Few Were Happy with Their Condition
@ Gallery 400
400 South Peoria Street, Chicago IL
Opening Friday, January 15th, from 5PM - 8PM
On view through Wednesday, December 31st
In 1989 the Romanian Revolution—a period of violent civil unrest throughout the country—aligned with revolutions unfolding the same year in several Warsaw Pact countries, including Bulgaria, Czechoslovakia, East Germany, Hungary, Poland, and the Soviet Union. The Romanian Revolution was the last removal of a Communist regime in a Warsaw Pact country during the events of 1989, and the only one that violently overthrew a country’s government and executed its leader.
Few Were Happy with Their Condition focuses on a period of time when the desire for freedom materialized into economic uncertainty typical of the capitalist system, as well as profound corruption at all levels of society that continues to this day. The weight of the communist past, with its crimes and the oppression of the public sphere on one hand, and the poverty and instability of the post-communist era on the other, has resulted in a trauma that permeates human activity and emotion and is highly visible in artistic production. Focusing on the contemporary mediums of video, film, and photography, Few Were Happy… reflects the feelings of discontentment within Romania’s contemporary society, in a world that is still torn between the communist and post-communist periods, affected psychologically by its history while attempting to transition into an uncertain, yet longed-for future. The artists in the exhibition, part of a new generation still trying to carve a space for debate and critical analysis in art and life, position themselves against the nation’s past and also the West, thus attempting to create a new contemporary identity.

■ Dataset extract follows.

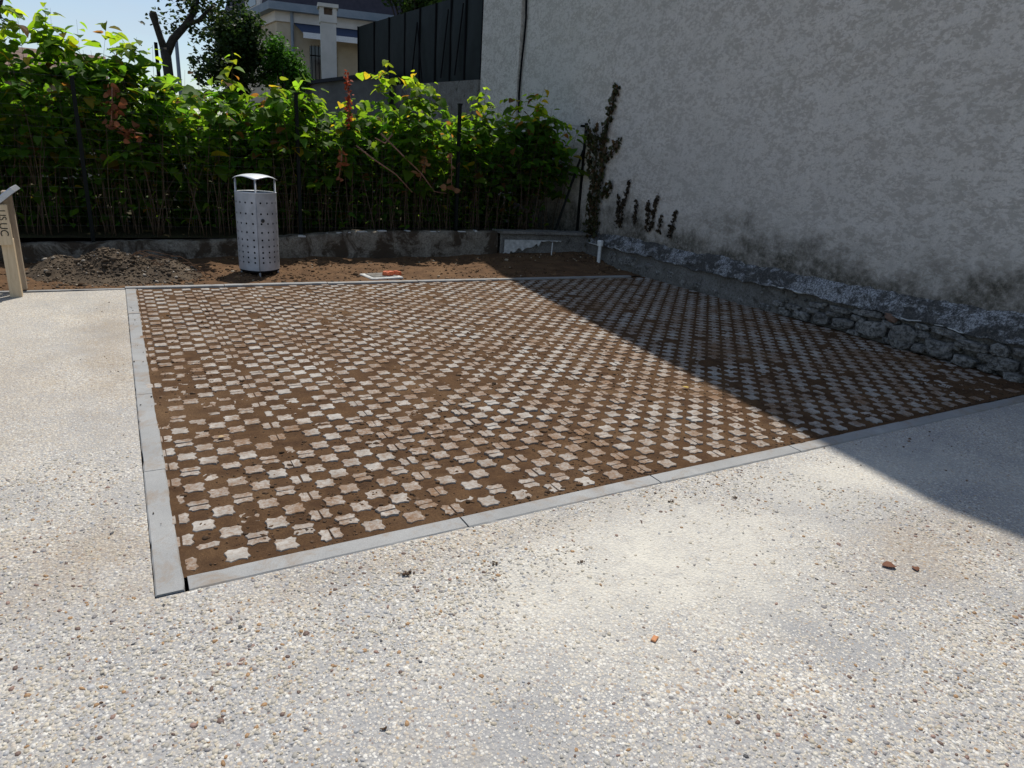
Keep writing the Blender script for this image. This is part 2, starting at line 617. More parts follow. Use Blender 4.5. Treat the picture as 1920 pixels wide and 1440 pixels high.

Few Were Happy with Their Condition presents a variety of works, from analog to digital photography, short films and documentaries, to moving image installations, encouraging various forms of reception and relation to the image. Through the use of these contemporary media, the artists in Few Were Happy reflect the need for immediacy and urgency in expression, and the technology and preoccupations of our time. Part of a new generation of artists that started their careers in the late 90s, they look outward with critiques of society, the political climate and social injustice; backward toward the country’s dark past; but also inward, with personal narratives and reflections on the human condition.